Wednesday, August 31, 2022

Habit Sets

Jesse Ball (one of my favorite writers) did something particularly interesting with his memoir Autoportrait: it's structure is flat. 

It's a series of individual sentences about things he saw, felt, thought, or experienced. They don't progress, and seemingly, they're just written down in a random, non-linear sequence. 

At first, it's a huge struggle to read, because the structure is so odd and unwieldy. What it does, though, is force you to focus on each sentence, and it becomes incredibly revealing in its own way, as soon as you accept its terms.

One of the things he mentions is needing to be able to have long thoughts. This struck me personally as the most important sentence in the entire book, because it corresponds so closely to my habits and what I struggle with at times. 

I have two sets of habits: one set when I'm writing, and one set when I'm not. They are wildly incompatible, and it's very difficult for me to switch from one set to another. 

When I'm not writing, I tend to consume way too much media, particularly politics. I do things for fifteen or twenty minutes at a time. In workout terms, it's mostly anaerobic. I play games. I text people all the time. I just flit around from thing to thing, and while I still think about things and make connections between them, I'm not thinking very hard. 

When I'm writing, though, my habits are totally different. I don't look at websites before I work (which is right after I eat breakfast). I look at my primary websites only twice a day. I stay off the Internet as much as possible. I meditate. I try to think for extended periods of time about everything that is worth considering (it's very long thought oriented, in other words). I don't text anyone before noon. Doing these things (or not doing them) creates a kind of calm that is necessary for me to have the focus I need to write/edit effectively. 
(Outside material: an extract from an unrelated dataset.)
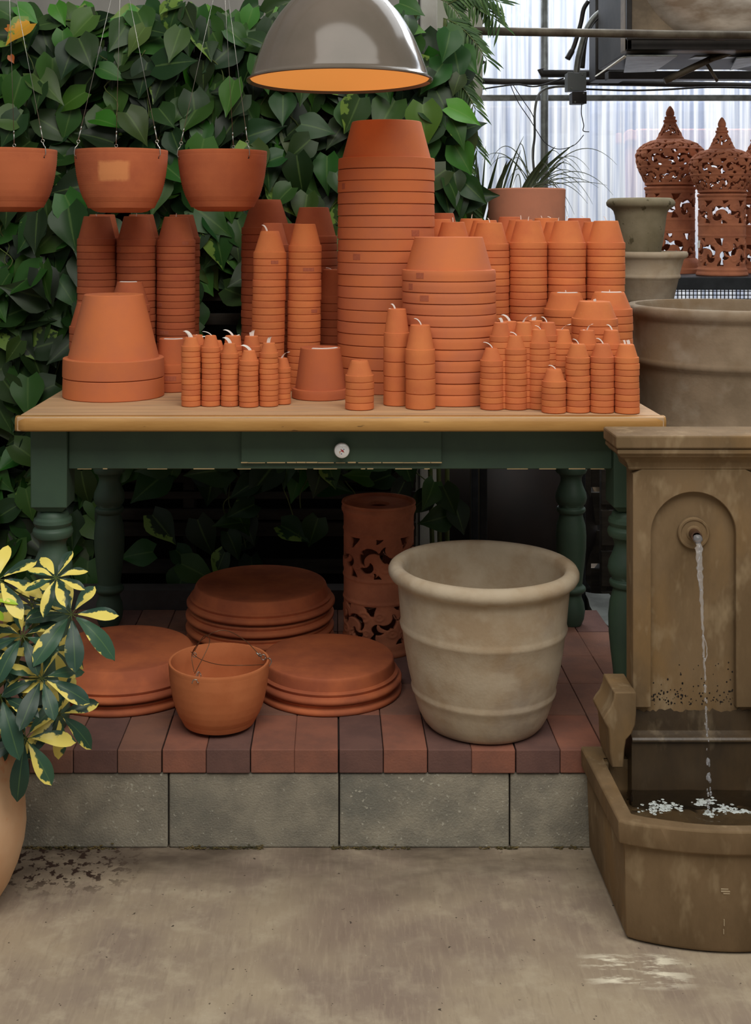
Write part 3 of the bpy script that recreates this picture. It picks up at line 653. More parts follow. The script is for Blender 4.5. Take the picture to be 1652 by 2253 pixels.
# --- mid-size right stacks
QG = 'medium clay pots on the right'
stack('medium stack left of its twin, below the ranks', 1245, 95, 682, 642, 66, pitch=17, Z=3.30, m='clay', group=QG, label_disc=.01, tg=thin(-.2, .012))
stack('medium stack at the table right edge', 1341, 100, 681, 641, 66, pitch=16.4, Z=3.262, m='clay', group=QG, label_disc=-.01, tg=thin(-.1, .012))
stack('medium stack in front of its two twins', 1308, 101, 703, 661, 68, pitch=17, Z=3.155, m='clay', group=QG, tg=[(-.2, .014, .008, .7, 0)])
# --- little pots, right cluster
CG = 'little clay pots in the right cluster'
stack('leftmost little column of the right cluster', 1081.3, 51.5, 794.7, 764, 28, n=8, b=903.4, group=CG, tg=[(-.9, .030, .0028, .75, .1), (.7, .012, .002, .1, .4)], seg=28)
stack('ten-pot little column in the right cluster', 1134, 50.5, 768.8, 737, 29, n=10, b=903.4, group=CG, tg=[(-.9, .022, .0028, .65, .2), (.7, .016, .002, -.1, .4)], seg=28)
stack('tallest little column in the right cluster', 1186, 51, 755.8, 723.5, 30, n=11, b=902.6, group=CG, tg=[(-.8, .022, .002, .7, .2)], seg=28)
stack('five-pot little column in the right cluster', 1218.5, 53.5, 841, 810, 32, n=5, b=911, group=CG, tg=[(-.85, .024, .0028, .65, .2)], seg=28)
stack('little column right of the lowest one', 1270.8, 53.5, 788, 755.5, 31, n=9, b=910, group=CG, tg=[(-.8, .022, .0025, .9, .1)], seg=28)
stack('little column second from the table right end', 1324.5, 53, 787, 755, 30, n=9, b=910.6, group=CG, tg=[(-.85, .024, .0032, .9, .1)], seg=28)
stack('rightmost little column at the table right end', 1379, 54, 788, 756, 33, n=9, b=912, group=CG, tg=[(-.3, .018, .008, .9, .3), (-.3, .018, .005, .9, -.2)], seg=28)
C2 = 'little clay pots behind the right cluster'
stack('leftmost second row little column', 1101.5, 49, 741, 708.5, 29, pitch=13.3, Z=3.075, group=C2, tg=[(-.4, .020, .007, .9, .2)], seg=28)
stack('second-row little column fifth from left', 1237, 49, 755.8, 724, 31, pitch=13.3, Z=3.075, group=C2, tg=[(.85, .030, .005, .7, -.1)], seg=28)
stack('second-row little column with a tag bent right', 1291, 48, 759, 725, 31, pitch=13.3, Z=3.062, group=C2, tg=[(.6, .026, .0042, .9, 0), (-.7, .012, .003, .1, -.2)], seg=28)
stack('second-row little column with a tag bent left', 1344.4, 47, 758, 725, 30, pitch=13.3, Z=3.062, group=C2, tg=[(-.7, .024, .0036, .9, .1)], seg=28)
stack('third-row little column at the far left', 1121, 47, 738, 705.5, 30, pitch=13.2, Z=3.13, group=C2, tg=[(-.8, .030, .006, .85, 0)], seg=28)
stack('second-row little column with a broad curled tag', 1151.5, 48, 739, 708, 31, pitch=13.3, Z=3.075, group=C2, tg=[(.75, .032, .006, .85, -.1)], seg=28)
stack('third-row little column with a square white tag', 1178, 46, 736, 704, 30, pitch=13.2, Z=3.14, group=C2, tg=[(.1, .014, .012, 1, -.3)], seg=28)
stack('second-row little column with a thin leaning tag', 1203.5, 48, 738.6, 708, 31, pitch=13.3, Z=3.075, group=C2, tg=[(-.7, .024, .0030, .9, -.1)], seg=28)
if len(REST.verts):
    tag(obj('remaining_flowerpots', REST, M['clay_red'], ang=40), 'remaining clay pots hidden low in the rear ranks and columns', 'flowerpots', kind='stuff')
else: REST.free()
# ================================================================== HANGING BOWLS
def ribbed_bowl(R, H, amp=.00065):
    """open bowl: straight-ish upper wall, rounded foot, fine turning ribs"""
    out = [(0, 0), (R*.44, 0)]
    key = [(0.0, .49), (.02, .56), (.05, .625), (.1, .70), (.16, .76), (.24, .82), (.34, .87), (.45, .91), (.6, .95), (.8, .985), (1, 1)]
    n = 60
    for i in range(1, n+1):
        t = i/n
        for (a, ra), (b, rb_) in zip(key[:-1], key[1:]):
            if a <= t <= b: q = (t-a)/(b-a); r = ra+(rb_-ra)*q; break
        rib = amp*(1 if i % 2 else -1)*(1 if .18 < t < .95 else .2)
        out.append((R*r+rib, t*H*.985))
    out += [(R*.995, H), (R*.955, H), (R*.945, H*.97)]
    for t in (.8, .6, .4, .25, .14, .07): out.append((R*(.945 if t > .7 else .62+.34*(min(1, t/.6))**.5)-.004, t*H))
    out += [(R*.45, .012), (0, .010)]
    return out
def bowl_wires(par, R, H, cx_, apex, angs, m):
    bm = bmesh.new(); hk = bmesh.new()
    for a in angs:
        h = Vector((R*.975*cos(a), R*.975*sin(a), H))
        o_ = Vector((R*1.0*cos(a), R*1.0*sin(a), H-.010)); e = h+(apex-h).normalized()*.016
        tube(hk, smoothpts([Vector((R*.94*cos(a), R*.94*sin(a), H-.016)), o_+Vector((cos(a)*.003, sin(a)*.003, -.006)), Vector((R*1.015*cos(a), R*1.015*sin(a), H+.002)), h+Vector((0, 0, .008)), e], 4), .0011, 6)
        bmesh.ops.create_circle(hk, segments=10, radius=.0001, matrix=Matrix.Translation(e))
        ring = [e+Vector((cos(2*pi*k/12)*.004, 0, .004+sin(2*pi*k/12)*.004)) for k in range(13)]; tube(hk, ring, .0009, 6)
        st = e+Vector((0, 0, .008)); d = (apex-st).normalized()
        tube(bm, [st, st+d*.028], .0014, 6); tube(bm, [st, apex], .0007, 6)
        tube(bm, [st+d*.028, st+d*.036], .0019, 6)
    a = obj('hanging_wire', bm, m, par); b = obj('hook', hk, m, par); a['label'] = 'thin steel hanging wires'; return a, b
mbowl = mat('ribbed_terracotta', rgb(186, 104, 66), .85, rgb(170, 92, 60), 7, bump=.08, bscale=200, rnd=.04, spots=rgb(200, 128, 94), sscale=70, sthr=.74, spec=.22)
def patched():
    m = mbowl.copy(); m.name = 'ribbed_terracotta_with_pale_residue'; nt = m.node_tree; L = nt.links; b = nt.nodes['Principled BSDF']
    src = b.inputs['Base Color'].links[0].from_socket; tc = nd(nt, 'ShaderNodeTexCoord')
    n = nd(nt, 'ShaderNodeTexNoise'); n.inputs['Scale'].default_value = 60; n.inputs['Detail'].default_value = 4; L.new(tc.outputs['Object'], n.inputs['Vector'])
    ad = nd(nt, 'ShaderNodeVectorMath', operation='MULTIPLY_ADD'); L.new(n.outputs['Color'], ad.inputs[0]); ad.inputs[1].default_value = (.012, 0, .012); L.new(tc.outputs['Object'], ad.inputs[2])
    sp = nd(nt, 'ShaderNodeSeparateXYZ'); L.new(ad.outputs[0], sp.inputs[0]); cur = None
    for ax, a, bb in ((0, -.036, -.028), (0, .050, .040), (2, .082, .090), (2, .138, .130), (1, .0, -.02)):
        r = nd(nt, 'ShaderNodeMapRange'); L.new(sp.outputs[ax], r.inputs[0]); r.inputs[1].default_value = a; r.inputs[2].default_value = bb
        if cur is None: cur = r.outputs[0]
        else:
            q = nd(nt, 'ShaderNodeMath', operation='MULTIPLY'); L.new(cur, q.inputs[0]); L.new(r.outputs[0], q.inputs[1]); cur = q.outputs[0]
    q = nd(nt, 'ShaderNodeMath', operation='MULTIPLY'); L.new(cur, q.inputs[0]); q.inputs[1].default_value = .75
    x = nd(nt, 'ShaderNodeMix', data_type='RGBA'); L.new(q.outputs[0], x.inputs[0]); L.new(src, x.inputs[6]); x.inputs[7].default_value = rgb(212, 140, 88); L.new(x.outputs[2], b.inputs['Base Color'])
    return m
mpatch = patched()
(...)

What's particularly difficult is switching from one set to another, particularly when I've had a planned break from writing, as I've had for the last six weeks. Trying to focus is so difficult at first, and I just ease myself in an hour a day or so until I'm back in rhythm. I also feel like a five-year-old struggling with the alphabet for the first week or so. 

I'd like to some day just switch over to long thought mode all the time.